A TV paga também tem sua parte na importação de profissionais do cinema. O braço latino da HBO, responsável por séries de apelo cinematográfico e rigor artístico, já TV boas experiências com cineastas como José Henrique Fonseca em Mandrake, de 2005, Cao Hamburger em Filhos do Carnaval, de 2006, e Alice, de 2008, dirigida a quatro mãos por Karim Aïnouz e Sérgio Machado. "Alice foi instigante e sempre tive vontade de fazer televisão. É a mídia mais influente no Brasil quando a gente fala de audiovisual. Porém, a TV é um caminho muito industrial e eu sou mais artesanal. Mas dependendo do projeto, faria de novo", assume Karim Aïnouz, responsável por longas como Madame Satã e O Céu de Suely, entre outros.
Novas apostas
Entre as emissoras abertas, a Globo sempre foi a que mais investiu em produções carregadas de referências e povoadas de profissionais do cinema. Inclusive, adaptando filmes para o formato de seriado, caso de Divã, de 2011, e fazendo longas baseados em suas séries, como Os Normais O Filme, de 2003. Até o final de 2012, a emissora já programa a exibição da série Xingu, feita a partir de um novo corte do filme homônimo, dirigido por Cao Hambuger, que ainda não estreou nos cinemas. "Gostei dessa parceria da Globo com os produtores do filme. A história de criação e preservação do Parque Nacional do Xingu deve ser amplamente divulgada", torce Caio Blat, um dos protagonistas do longa.

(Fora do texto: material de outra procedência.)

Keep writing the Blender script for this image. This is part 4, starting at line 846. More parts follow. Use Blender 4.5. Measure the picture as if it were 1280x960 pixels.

A Record também promete investir na conexão com o cinema ao longo do ano. O primeiro sinal foi a parceria com a produtora Contém Conteúdo com O Madeireiro, telefilme exibido no fim do ano passado e dirigido por Moacyr Góes, de Dom, longa de 2003. E, a partir de maio, a emissora leva ao ar o seriado Chapa Quente - título provisório -, feito em parceria com a produtora Gullane. Sob o comando de Johnny Araújo, a série policial, derivada da novela Vidas Opostas, de 2007, marca a estreia do diretor de O Magnata, filme lançado em 2006, na TV. "Outras possibilidades de produção surgem com as parcerias da emissora com produtoras. A nove série pede ação e tratamento de cinema. Ter um diretor experiente com esse tipo de estética dá um melhor resultado para a obra", destaca Hiran Silveira, diretor de teledramaturgia da Record.